The official museum stresses that the priest and uprising leader Antanas Mackevičius was probably imprisoned and sentenced in the cellars. The cellars are therefore not merely an architectural addition: they help read the building as a place where Kaunas city history, imperial coercion, and Lithuanian resistance met.

Maironis moved here in 1909

The poet and priest Jonas Mačiulis-Maironis bought the palace in 1909 after returning to Kaunas from fifteen years of work at the St Petersburg Theological Academy. The official memorial-apartment description states that in autumn he settled on the second floor, in eight rooms.

The apartment was not a random place to live but Maironis' space of work, receptions, and everyday life. Here he wrote early in the morning while looking onto Town Hall Square, lived with his sister Marcelė Mačiulytė, and balanced family concerns with cultural ties.

What Maironis created in these rooms

Memorial-apartment sources state that in his Kaunas home Maironis wrote poems, ballads, historical dramas, and literary and historical works. Works mentioned in connection with the house include the ballads Čičinskas and Jūratė ir Kastytis, and the historical dramas Kęstučio mirtis, Vytautas pas kryžiuočius, and Didysis Vytautas - karalius.

This detail changes the visit from merely biographical to literary.
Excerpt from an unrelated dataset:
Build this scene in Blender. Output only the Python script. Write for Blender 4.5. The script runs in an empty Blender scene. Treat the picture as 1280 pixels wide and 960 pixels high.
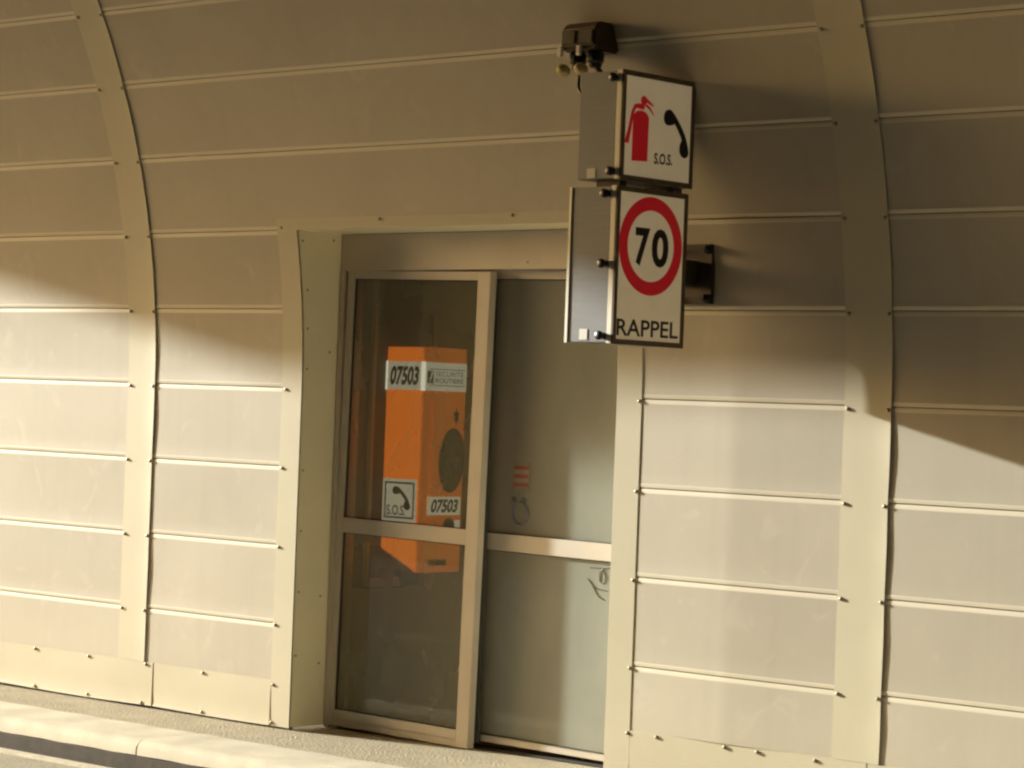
import bpy, bmesh, math, random
from mathutils import Vector, Matrix
random.seed(7)
S = bpy.context.scene
COL = S.collection
R = math.radians

# ------------------------------------------------------------------ helpers
class MB:
    """collects shapes, then links them as ONE mesh object"""
    def __init__(self):
        self.v = []; self.f = []; self.m = []
    def add(self, verts, faces, mi=0):
        n = len(self.v); self.v += [tuple(p) for p in verts]
        for fc in faces:
            self.f.append(tuple(i + n for i in fc)); self.m.append(mi)
        return self
    def box(self, x0, x1, y0, y1, z0, z1, mi=0):
        vs = [(x, y, z) for x in (x0, x1) for y in (y0, y1) for z in (z0, z1)]
        return self.add(vs, [(0,1,3,2),(4,6,7,5),(0,4,5,1),(2,3,7,6),(0,2,6,4),(1,5,7,3)], mi)
    def quad(self, a, b, c, d, mi=0):
        return self.add([a, b, c, d], [(0,1,2,3)], mi)
    def grid(self, pts, mi=0, midx=None):
        """pts[i][j] rows"""
        n = len(self.v); h = len(pts); w = len(pts[0])
        for r in pts: self.v += [tuple(p) for p in r]
        for i in range(h-1):
            for j in range(w-1):
                self.f.append((n+i*w+j, n+i*w+j+1, n+(i+1)*w+j+1, n+(i+1)*w+j))
                self.m.append(mi if midx is None else midx(i, j))
        return self
    def prism(self, poly, o, u, v, d, mi=0):
        """2-D polygon in plane o+u,v extruded along d"""
        o, u, v, d = map(Vector, (o, u, v, d)); n = len(poly)
        a = [o + u*p[0] + v*p[1] for p in poly]; b = [p + d for p in a]
        fs = [tuple(range(n)), tuple(range(2*n-1, n-1, -1))]
        for i in range(n):
            j = (i+1) % n; fs.append((i, n+i, n+j, j))
        return self.add(a + b, fs, mi)
    def lathe(self, prof, o, ax, mi=0, n=20):
        """prof: list of (radius, height) revolved about ax through o"""
        ax = Vector(ax).normalized(); t = ax.orthogonal().normalized(); b = ax.cross(t); o = Vector(o)
        vs = []; fs = []
        for r, h in prof:
            for k in range(n):
                a = 2*math.pi*k/n; vs.append(o + ax*h + (t*math.cos(a) + b*math.sin(a))*r)
        for i in range(len(prof)-1):
            for k in range(n):
                k2 = (k+1) % n; fs.append((i*n+k, i*n+k2, (i+1)*n+k2, (i+1)*n+k))
        fs.append(tuple(range(n-1, -1, -1))); fs.append(tuple((len(prof)-1)*n+k for k in range(n)))
        return self.add(vs, fs, mi)
    def tube(self, pts, r, mi=0, n=8):
        pts = [Vector(p) for p in pts]; vs = []; fs = []
        up = Vector((0.31, 0.52, 0.79))
        for i, p in enumerate(pts):
            d = (pts[min(i+1, len(pts)-1)] - pts[max(i-1, 0)]).normalized()
            t = d.cross(up).normalized(); b = d.cross(t)
            for k in range(n):
                a = 2*math.pi*k/n; vs.append(p + (t*math.cos(a) + b*math.sin(a))*r)
        for i in range(len(pts)-1):
            for k in range(n):
                k2 = (k+1) % n; fs.append((i*n+k, i*n+k2, (i+1)*n+k2, (i+1)*n+k))
        fs.append(tuple(range(n-1, -1, -1))); fs.append(tuple((len(pts)-1)*n+k for k in range(n)))
        return self.add(vs, fs, mi)
    def build(self, name, mats, parent=None, smooth=None, bevel=0):
        me = bpy.data.meshes.new(name)
        me.from_pydata(self.v, [], self.f)
        for m in (mats if isinstance(mats, (list, tuple)) else [mats]): me.materials.append(m)
        me.polygons.foreach_set('material_index', self.m)
        bm = bmesh.new(); bm.from_mesh(me)
        bmesh.ops.recalc_face_normals(bm, faces=bm.faces)
        if bevel:
            es = [e for e in bm.edges if len(e.link_faces) == 2 and e.calc_face_angle(0) > R(30)]
            bmesh.ops.bevel(bm, geom=es, offset=bevel, segments=2, affect='EDGES', clamp_overlap=True)
        bm.to_mesh(me); bm.free()
        if smooth:
            me.polygons.foreach_set('use_smooth', [True]*len(me.polygons))
            me.set_sharp_from_angle(angle=R(smooth))
        me.update()
        o = bpy.data.objects.new(name, me); COL.objects.link(o)
        if parent: attach(o, parent)
        return o

def attach(o, parent):
    o.parent = parent
    o.matrix_parent_inverse = parent_world(parent).inverted()
def parent_world(p):
    m = Matrix.LocRotScale(p.location, p.rotation_euler, p.scale)
    if p.parent: m = parent_world(p.parent) @ p.matrix_parent_inverse @ m
    return m

def tag(o, label, cat, group=None, kind=None):
    if label: o['label'] = label
    if cat: o['category'] = cat
    if group: o['group'] = group
    if kind: o['kind'] = kind
    return o
def thing(name, loc, label, cat, group=None):
    o = bpy.data.objects.new(name, None); COL.objects.link(o); o.location = loc
    o.empty_display_size = 0.1
    return tag(o, label, cat, group)
def structure(o):
    o['kind'] = 'structure'; return o

# ------------------------------------------------------------------ materials
def mat(name, col, rough=0.6, metal=0.0, var=0.08, vscale=3.0, bump=0.0, bscale=60.0, stretch=(1,1,1),
        col2=None, spots=0.0, sscale=25.0, scol=(0.05,0.04,0.03), emit=0.0, ecol=None, spec=0.5, bdist=0.004, fine=0.0, fscale=300.0, streak=0.0):
    m = bpy.data.materials.new(name); m.use_nodes = True
    nt = m.node_tree; N = nt.nodes; L = nt.links; b = N['Principled BSDF']
    b.inputs['Roughness'].default_value = rough; b.inputs['Metallic'].default_value = metal
    b.inputs['Specular IOR Level'].default_value = spec
    tc = N.new('ShaderNodeTexCoord'); mp = N.new('ShaderNodeMapping'); mp.inputs['Scale'].default_value = stretch
    L.new(tc.outputs['Object'], mp.inputs['Vector'])
    nz = N.new('ShaderNodeTexNoise'); nz.inputs['Scale'].default_value = vscale; nz.inputs['Detail'].default_value = 6
    nz.inputs['Roughness'].default_value = 0.62
    L.new(mp.outputs['Vector'], nz.inputs['Vector'])
    rp = N.new('ShaderNodeValToRGB'); c = Vector(col)
    rp.color_ramp.elements[0].position = 0.28; rp.color_ramp.elements[1].position = 0.72
    lo = c*(1-var) if col2 is None else Vector(col2)
    rp.color_ramp.elements[0].color = (*lo, 1); rp.color_ramp.elements[1].color = (*(c*(1+var*0.6)), 1)
    L.new(nz.outputs['Fac'], rp.inputs['Fac'])
    out = rp.outputs['Color']
    def mix(fac, colr, mode='MIX', val=None):
        nonlocal out
        mx = N.new('ShaderNodeMix'); mx.data_type = 'RGBA'; mx.blend_type = mode
        L.new(fac, mx.inputs['Factor']); L.new(out, mx.inputs['A']); mx.inputs['B'].default_value = (*colr, 1)
        out = mx.outputs['Result']
    def ramp(src, p0, p1, v1):
        r = N.new('ShaderNodeMapRange'); r.inputs['From Min'].default_value = p0; r.inputs['From Max'].default_value = p1
        r.inputs['To Max'].default_value = v1; L.new(src, r.inputs['Value']); return r.outputs['Result']
    if fine:
        n2 = N.new('ShaderNodeTexNoise'); n2.inputs['Scale'].default_value = fscale; n2.inputs['Detail'].default_value = 2
        L.new(tc.outputs['Object'], n2.inputs['Vector'])
        mix(ramp(n2.outputs['Fac'], 0.45, 0.75, fine), tuple(c*0.35))
        mix(ramp(n2.outputs['Fac'], 0.5, 0.2, fine), tuple(c*1.5))
    if spots:
        n3 = N.new('ShaderNodeTexNoise'); n3.inputs['Scale'].default_value = sscale; n3.inputs['Detail'].default_value = 8
        n3.inputs['Roughness'].default_value = 0.7
        L.new(tc.outputs['Object'], n3.inputs['Vector'])
        mix(ramp(n3.outputs['Fac'], 0.58, 0.78, spots), scol)
    if streak:
        m4 = N.new('ShaderNodeMapping'); m4.inputs['Scale'].default_value = (14, 14, 0.7)
        L.new(tc.outputs['Object'], m4.inputs['Vector'])
        n4 = N.new('ShaderNodeTexNoise'); n4.inputs['Scale'].default_value = 1.0; n4.inputs['Detail'].default_value = 5
        L.new(m4.outputs['Vector'], n4.inputs['Vector'])
        mix(ramp(n4.outputs['Fac'], 0.5, 0.8, streak), scol)
    L.new(out, b.inputs['Base Color'])
    if bump:
        n5 = N.new('ShaderNodeTexNoise'); n5.inputs['Scale'].default_value = bscale; n5.inputs['Detail'].default_value = 5
        L.new(mp.outputs['Vector'], n5.inputs['Vector'])
        bp = N.new('ShaderNodeBump'); bp.inputs['Strength'].default_value = bump; bp.inputs['Distance'].default_value = bdist
        L.new(n5.outputs['Fac'], bp.inputs['Height']); L.new(bp.outputs['Normal'], b.inputs['Normal'])
    if emit:
        L.new(out, b.inputs['Emission Color']); b.inputs['Emission Strength'].default_value = emit
    return m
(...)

Rooms, furniture, writing desk, artworks, and the view of Town Hall Square allow visitors to imagine not an abstract national-revival poet, but a specific person working at home and receiving Lithuania's cultural figures.

From three rooms to a literature museum

The museum was founded in 1936, four years after Maironis' death, when three memorial rooms were opened to visitors. VLE gives June 28, 1936 as the date of the museum's establishment.
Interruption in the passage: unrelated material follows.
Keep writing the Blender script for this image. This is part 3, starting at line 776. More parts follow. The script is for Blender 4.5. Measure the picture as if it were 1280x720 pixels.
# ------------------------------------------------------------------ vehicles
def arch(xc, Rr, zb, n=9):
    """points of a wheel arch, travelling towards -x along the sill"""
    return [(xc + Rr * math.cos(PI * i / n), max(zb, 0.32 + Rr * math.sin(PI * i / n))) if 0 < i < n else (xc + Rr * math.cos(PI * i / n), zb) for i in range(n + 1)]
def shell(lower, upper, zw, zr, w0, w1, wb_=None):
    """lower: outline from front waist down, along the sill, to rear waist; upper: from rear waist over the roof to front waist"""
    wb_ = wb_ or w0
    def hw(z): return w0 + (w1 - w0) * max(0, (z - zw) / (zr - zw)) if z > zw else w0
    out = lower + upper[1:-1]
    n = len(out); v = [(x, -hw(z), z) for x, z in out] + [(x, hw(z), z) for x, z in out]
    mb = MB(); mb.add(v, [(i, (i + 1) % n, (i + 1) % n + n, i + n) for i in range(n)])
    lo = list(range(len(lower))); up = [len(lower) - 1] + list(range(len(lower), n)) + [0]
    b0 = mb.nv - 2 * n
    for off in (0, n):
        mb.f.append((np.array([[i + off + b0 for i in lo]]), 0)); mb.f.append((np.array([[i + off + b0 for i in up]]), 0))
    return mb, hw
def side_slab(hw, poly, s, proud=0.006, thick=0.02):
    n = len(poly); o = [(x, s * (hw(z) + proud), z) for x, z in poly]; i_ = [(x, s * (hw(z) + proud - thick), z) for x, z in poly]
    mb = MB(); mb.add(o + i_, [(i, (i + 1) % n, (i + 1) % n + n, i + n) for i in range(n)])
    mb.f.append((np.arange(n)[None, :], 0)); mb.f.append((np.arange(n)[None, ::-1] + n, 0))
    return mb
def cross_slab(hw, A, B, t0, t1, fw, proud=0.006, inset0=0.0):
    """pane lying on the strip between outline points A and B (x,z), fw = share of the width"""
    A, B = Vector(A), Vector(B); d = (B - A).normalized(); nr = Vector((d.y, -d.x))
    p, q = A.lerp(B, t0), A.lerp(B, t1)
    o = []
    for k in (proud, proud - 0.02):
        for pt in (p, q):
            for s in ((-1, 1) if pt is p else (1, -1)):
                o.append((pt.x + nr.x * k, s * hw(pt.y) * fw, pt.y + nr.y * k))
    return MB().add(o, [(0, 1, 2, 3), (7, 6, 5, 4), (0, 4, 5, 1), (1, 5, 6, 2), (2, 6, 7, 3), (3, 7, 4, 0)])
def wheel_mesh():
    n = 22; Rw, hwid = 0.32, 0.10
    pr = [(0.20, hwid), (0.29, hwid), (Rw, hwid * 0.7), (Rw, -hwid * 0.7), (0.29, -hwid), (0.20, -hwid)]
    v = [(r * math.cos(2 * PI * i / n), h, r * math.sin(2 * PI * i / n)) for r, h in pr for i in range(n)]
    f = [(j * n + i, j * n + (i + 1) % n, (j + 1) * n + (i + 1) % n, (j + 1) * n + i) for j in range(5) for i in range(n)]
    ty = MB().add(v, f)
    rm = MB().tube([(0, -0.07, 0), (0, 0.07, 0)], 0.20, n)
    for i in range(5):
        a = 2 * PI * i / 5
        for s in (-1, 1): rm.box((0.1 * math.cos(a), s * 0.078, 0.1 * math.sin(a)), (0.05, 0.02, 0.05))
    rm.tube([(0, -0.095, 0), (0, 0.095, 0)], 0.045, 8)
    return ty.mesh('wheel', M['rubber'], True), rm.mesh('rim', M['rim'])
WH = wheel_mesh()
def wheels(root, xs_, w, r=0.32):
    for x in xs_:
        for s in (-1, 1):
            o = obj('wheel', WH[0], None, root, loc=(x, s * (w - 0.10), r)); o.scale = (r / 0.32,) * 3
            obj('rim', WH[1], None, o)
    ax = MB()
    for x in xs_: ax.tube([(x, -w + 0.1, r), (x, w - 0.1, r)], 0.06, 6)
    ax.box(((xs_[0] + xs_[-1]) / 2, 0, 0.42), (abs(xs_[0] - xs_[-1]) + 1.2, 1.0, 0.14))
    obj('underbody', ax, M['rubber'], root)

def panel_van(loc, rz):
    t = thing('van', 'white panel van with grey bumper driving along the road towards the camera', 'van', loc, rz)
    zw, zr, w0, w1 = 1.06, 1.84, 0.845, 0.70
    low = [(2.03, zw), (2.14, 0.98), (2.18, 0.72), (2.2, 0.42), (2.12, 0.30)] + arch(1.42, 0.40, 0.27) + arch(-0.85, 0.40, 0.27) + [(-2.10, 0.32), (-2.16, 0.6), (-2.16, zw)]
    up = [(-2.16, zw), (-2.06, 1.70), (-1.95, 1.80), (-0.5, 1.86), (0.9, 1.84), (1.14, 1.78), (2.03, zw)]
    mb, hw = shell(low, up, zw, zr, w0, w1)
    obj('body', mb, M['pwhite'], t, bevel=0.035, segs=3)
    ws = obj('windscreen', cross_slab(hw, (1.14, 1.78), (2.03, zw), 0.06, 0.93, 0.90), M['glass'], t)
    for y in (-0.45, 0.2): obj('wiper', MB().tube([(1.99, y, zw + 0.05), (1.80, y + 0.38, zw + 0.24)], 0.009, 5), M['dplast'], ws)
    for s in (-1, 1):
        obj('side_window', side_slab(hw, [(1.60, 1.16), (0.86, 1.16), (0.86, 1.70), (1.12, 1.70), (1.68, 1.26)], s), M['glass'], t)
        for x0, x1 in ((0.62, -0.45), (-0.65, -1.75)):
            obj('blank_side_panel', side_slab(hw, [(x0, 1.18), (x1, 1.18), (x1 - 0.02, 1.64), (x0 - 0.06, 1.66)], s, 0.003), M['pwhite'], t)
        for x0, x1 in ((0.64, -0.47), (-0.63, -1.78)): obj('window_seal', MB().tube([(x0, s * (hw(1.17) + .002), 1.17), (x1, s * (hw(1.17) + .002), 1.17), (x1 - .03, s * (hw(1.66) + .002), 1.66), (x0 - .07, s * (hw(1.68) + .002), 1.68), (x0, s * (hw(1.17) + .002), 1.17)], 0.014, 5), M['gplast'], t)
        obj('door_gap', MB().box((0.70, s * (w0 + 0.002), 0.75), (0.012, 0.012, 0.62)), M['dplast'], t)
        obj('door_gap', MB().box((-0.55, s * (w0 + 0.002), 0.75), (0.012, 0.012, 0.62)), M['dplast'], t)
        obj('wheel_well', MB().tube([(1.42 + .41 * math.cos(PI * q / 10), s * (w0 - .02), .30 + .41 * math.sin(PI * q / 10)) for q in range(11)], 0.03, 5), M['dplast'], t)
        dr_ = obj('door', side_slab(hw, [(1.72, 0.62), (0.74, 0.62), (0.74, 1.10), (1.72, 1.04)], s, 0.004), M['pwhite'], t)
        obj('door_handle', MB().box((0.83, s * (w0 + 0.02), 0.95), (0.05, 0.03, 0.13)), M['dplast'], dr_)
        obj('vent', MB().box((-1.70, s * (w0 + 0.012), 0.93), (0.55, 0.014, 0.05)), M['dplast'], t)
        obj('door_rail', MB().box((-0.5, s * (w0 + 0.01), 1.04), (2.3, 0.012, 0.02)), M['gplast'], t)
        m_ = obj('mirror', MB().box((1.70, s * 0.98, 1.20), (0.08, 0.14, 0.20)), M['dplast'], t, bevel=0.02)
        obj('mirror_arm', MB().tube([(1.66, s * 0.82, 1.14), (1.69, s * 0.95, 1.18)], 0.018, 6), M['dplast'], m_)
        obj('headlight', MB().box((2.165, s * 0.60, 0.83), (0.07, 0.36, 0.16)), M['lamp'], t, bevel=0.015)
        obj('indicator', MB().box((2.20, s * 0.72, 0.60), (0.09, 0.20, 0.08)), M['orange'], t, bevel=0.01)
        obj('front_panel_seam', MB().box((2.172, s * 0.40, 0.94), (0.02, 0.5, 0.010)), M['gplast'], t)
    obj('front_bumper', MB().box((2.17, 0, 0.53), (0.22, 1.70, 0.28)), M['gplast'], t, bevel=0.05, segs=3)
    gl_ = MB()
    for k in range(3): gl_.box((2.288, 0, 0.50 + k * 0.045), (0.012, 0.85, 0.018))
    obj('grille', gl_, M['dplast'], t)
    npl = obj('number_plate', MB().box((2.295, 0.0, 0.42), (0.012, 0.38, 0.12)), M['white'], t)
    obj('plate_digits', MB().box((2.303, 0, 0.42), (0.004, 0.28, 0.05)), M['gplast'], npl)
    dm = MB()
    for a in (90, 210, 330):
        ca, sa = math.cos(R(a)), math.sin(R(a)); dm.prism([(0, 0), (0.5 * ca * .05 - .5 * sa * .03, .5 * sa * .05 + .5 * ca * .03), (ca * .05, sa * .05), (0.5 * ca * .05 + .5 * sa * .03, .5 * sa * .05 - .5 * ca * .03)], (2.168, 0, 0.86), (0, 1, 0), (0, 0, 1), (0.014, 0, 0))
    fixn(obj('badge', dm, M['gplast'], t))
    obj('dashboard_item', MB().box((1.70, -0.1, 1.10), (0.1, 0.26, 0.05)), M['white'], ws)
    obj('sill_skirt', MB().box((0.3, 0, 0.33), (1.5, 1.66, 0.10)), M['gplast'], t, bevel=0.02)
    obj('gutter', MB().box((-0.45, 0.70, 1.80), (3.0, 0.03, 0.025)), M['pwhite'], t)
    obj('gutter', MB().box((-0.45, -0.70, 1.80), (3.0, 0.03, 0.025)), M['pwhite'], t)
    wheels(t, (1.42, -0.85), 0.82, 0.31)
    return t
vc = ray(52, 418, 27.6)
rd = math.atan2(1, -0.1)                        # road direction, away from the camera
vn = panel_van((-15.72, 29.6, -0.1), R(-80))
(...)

Bernardas Brazdžionis, who headed the museum in 1940-1944, began collecting archival material from other writers as well. In this way Maironis' house gradually became not only a memorial to one poet but a broader museum of Lithuanian literature. On March 1, 1989 the then LSSR Literature Museum was renamed the Maironis Lithuanian Literature Museum.

Tadas Daugirdas' decor and apartment restoration

The interiors of Maironis' apartment are especially important because of the decor created by artist Tadas Daugirdas. The official museum states that the full apartment was arranged in 1992, and that the authentic wall decor was first restored in 1998.
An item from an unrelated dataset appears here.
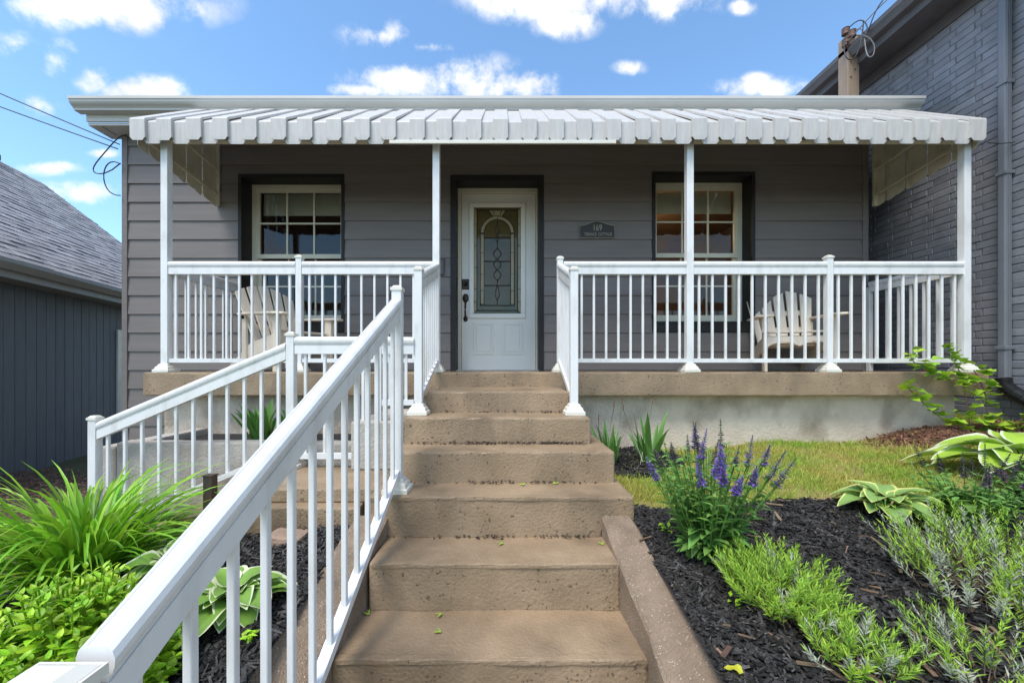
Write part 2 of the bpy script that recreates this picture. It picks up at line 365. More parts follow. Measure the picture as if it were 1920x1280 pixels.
tag(box('path', -3.0, 3.0, -1.6, .58, -1.55, -1.392, M['concrete'], bevel=.01), None, None, kind='structure')

def in_bed_right(x, y): return x > .655 and y < 2.17 + .05 * math.sin(2.1 * x) + .03 * math.sin(5 * x) and y > .2
def in_bed_left(x, y): return x < -.765 and y < 2.13 and y > .2
bx = frange(.64, 4.4, .04); by = frange(.2, 2.36, .04)
tag(sheet('mulch_soil', bx, by, lambda x, y: ground_z(x, y) + .006, M['mulchbed'], lambda x, y: in_bed_right(x, y)), None, None, kind='structure')
tag(sheet('mulch_soil', frange(-3.2, -.76, .04), frange(.2, 2.14, .04), lambda x, y: ground_z(x, y) + .006, M['mulchbed']), None, None, kind='structure')
def in_iris_bed(x, y): return ((x - .95) / .48) ** 2 + ((y - 3.25) / .42) ** 2 < 1
def in_straw(x, y): return ((x - 3.75) / .75) ** 2 + ((y - 3.38) / .26) ** 2 < 1
def in_lawn(x, y):
    if x < .6 or x > 4.5: return False
    if in_bed_right(x, y) or y < 2.2: return False
    if y > 3.6 and x < 4.12: return False
    return True
tag(sheet('lawn_soil', frange(.56, 4.5, .06), frange(2.1, 9, .06), lambda x, y: ground_z(x, y) + .004, M['lawn_soil'], lambda x, y: y > 2.12 and (y < 3.66 or x > 4.05)), None, None, kind='structure')
sheet('iris_mulch', frange(.5, 1.5, .04), frange(2.8, 3.66, .04), lambda x, y: ground_z(x, y) + .012, M['mulchbed'], in_iris_bed)['kind'] = 'structure'

# ------------------------------------------------------------------ the cottage
WY = 4.43
cottage = thing('cottage', 'single storey cottage in grey lap siding with black trimmed door and windows', 'house', (0, WY, 0))
HX0, HX1, ZTOP = -4.24, 4.02, 2.60
openings = [(-2.956, -1.78, .436, 2.18), (1.63, 2.77, .436, 2.205), (-.605, .43, -.02, 2.17)]     # outer edge of black trim
holes = [(-2.92, -1.815, .55, 2.145), (1.667, 2.735, .55, 2.168), (-.545, .375, 0, 2.11)]
zb = [1.252 + .2066 * k for k in range(-12, 8)]
def rect_minus(r, hs):
    out = [r]
    for h in hs:
        nxt = []
        for (a, b, c, d) in out:
            x0, x1, z0, z1 = max(a, h[0]), min(b, h[1]), max(c, h[2]), min(d, h[3])
            if x0 >= x1 or z0 >= z1: nxt.append((a, b, c, d)); continue
            if a < x0: nxt.append((a, x0, c, d))
            if x1 < b: nxt.append((x1, b, c, d))
            if c < z0: nxt.append((x0, x1, c, z0))
            if z1 < d: nxt.append((x0, x1, z1, d))
        out = nxt
    return out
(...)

After later restoration, rooms reopened in 2016 with restored ornaments of the Great Drawing Room, Art Deco drawings in the study, and early Rococo decor in the Red Drawing Room. It is worth looking not only at exhibits here, but also at the walls, colours, ornaments, and movement logic of the rooms themselves.

What to see today

Today the main highlights are Maironis' memorial apartment, literature-history exhibitions, temporary exhibitions, the museum garden, and the old cellars. VLE states that the museum preserves more than 280,000 exhibits: manuscripts, photographs, letters, documents, books, periodicals, personal libraries, and writers' belongings.

The official prices page shows that visitors can choose different formats: all exhibitions, only Maironis' memorial apartment, the literature exhibition, temporary exhibitions, or the cellars and garden. That means the museum can be visited briefly, but it is best to allow at least a couple of hours.

Practical visiting

At the time of preparation, the official website listed opening hours for the main museum as Tuesday, Wednesday, and Friday 9:00-17:00; Thursday 9:00-19:00; and Saturday-Sunday 10:00-17:00. Last visitors are admitted 30 minutes before closing, but check current opening hours and ticket information on the museum page before going.

The location is very convenient on foot: from Town Hall Square you can connect Kaunas Castle, Santaka Park, Vilnius Street, and other Old Town sites. If architecture interests you as much as the exhibitions, step back into the square before entering and read the whole facade rhythm with its central balcony.